We still don't know what the commission will recommend. The assumption has been that it would endorse one or more comprehensive reform options, such as the flat tax or national retail sales tax. However, indications now are that the commission's report may be more targeted and less comprehensive.

The other week, the tax commission's co-chairmen, former Sens. Connie Mack, R-Fla., and John Breaux, D-La., said that abolition of the Alternative Minimum Tax would definitely be one recommendation sent to the Treasury Department. (Technically, the commission reports to the secretary of the treasury, who will then decide what recommendations to forward to the president.)

The AMT unquestionably is a very bad part of the tax system and ought to be abolished. But by making this isolated recommendation, it suggests that the commission's report will be less comprehensive than previously thought. After all, if the commission were to recommend, say, a flat tax system, then there would be no need to make abolition of the AMT a separate recommendation. It would be abolished automatically.

Therefore, I think we may be more likely to get a laundry list of specific recommendations for improving the tax system than a master plan for complete overhaul. The problem with this is that there are any number of reports that have already detailed specific failings of the tax system from the point of view of fairness, efficiency and administrability. They are all gathering dust on library shelves.

Secondly, trying to do tax reform this way means that the commission must necessarily come up with a list of tax increases to pay for the reforms. The commission is under a mandate to makes its recommendations "revenue-neutral." This means that the package must raise the same revenue as currently projected by today's tax system - no more, no less.

It is certain, therefore, that the vast bulk of the public attention will be on the revenue raisers. For example, people are already assuming that the AMT repeal will be paid for by abolishing the deduction for state and local taxes. Naturally, this has high-tax states like New York and California up in arms. In 1986, then-New York Gov. Mario Cuomo, a Democrat, virtually killed this idea single-handedly. This time it could be California Gov. Arnold Schwarzenegger, a Republican.

The high tax states like the federal deduction because it lowers their tax burden by the amount of one's federal tax bracket. If one itemizes and is in the 33 percent federal tax bracket, then this is like getting a one-third discount on your state and local taxes. Elimination of the deduction, therefore, would constitute a significant tax increase for many people even if they no longer have to pay the AMT.

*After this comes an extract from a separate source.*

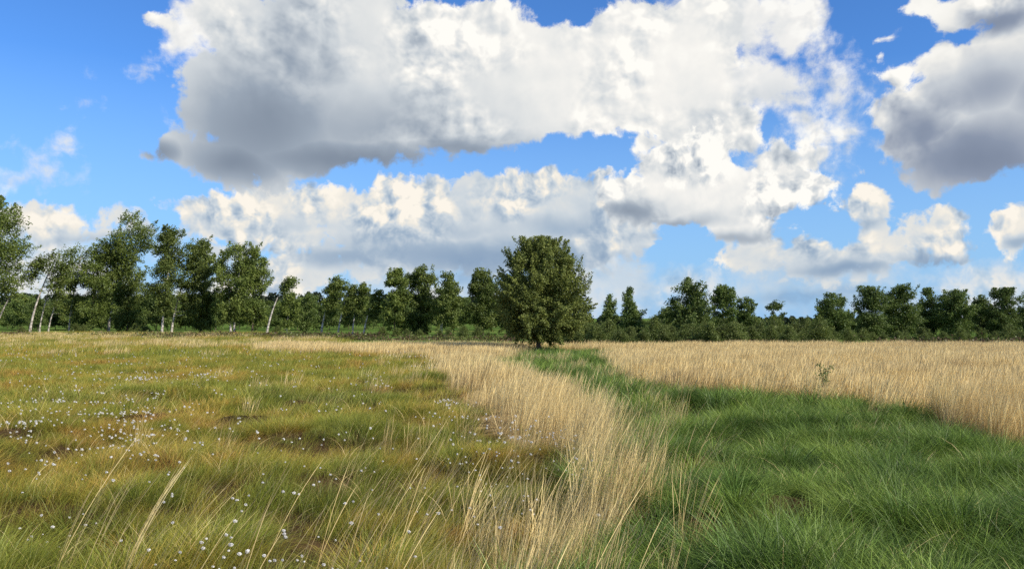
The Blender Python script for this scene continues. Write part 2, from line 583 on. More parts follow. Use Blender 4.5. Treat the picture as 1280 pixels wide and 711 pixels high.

In my opinion, these kinds of trade-offs are politically impossible. People will fight much harder to keep a current tax benefit than those who would benefit from a new one will fight for that. Consequently, the only way you can even hope to eliminate "sacred cow" deductions like that for state and local taxes is in a complete overhaul of the tax code. Trying to do it incrementally, as it appears the tax commission is suggesting, is simply doomed to failure.

Unfortunately, President Bush has never articulated a vision of tax reform, which explains why he is supporting a long list of new tax gimmicks - I mean incentives - for energy production and conservation, none of which have any place in a properly designed tax system, from either a liberal or conservative point of view. They just clutter up the tax code and make reform all the more difficult, because you have just created new constituencies in support of the status quo.

In his new book, Flat Tax Revolution (Regnery, a Human Events sister company), magazine publisher Steve Forbes again explains the virtues of fundamental tax reform. I hope someone at the tax commission is reading it.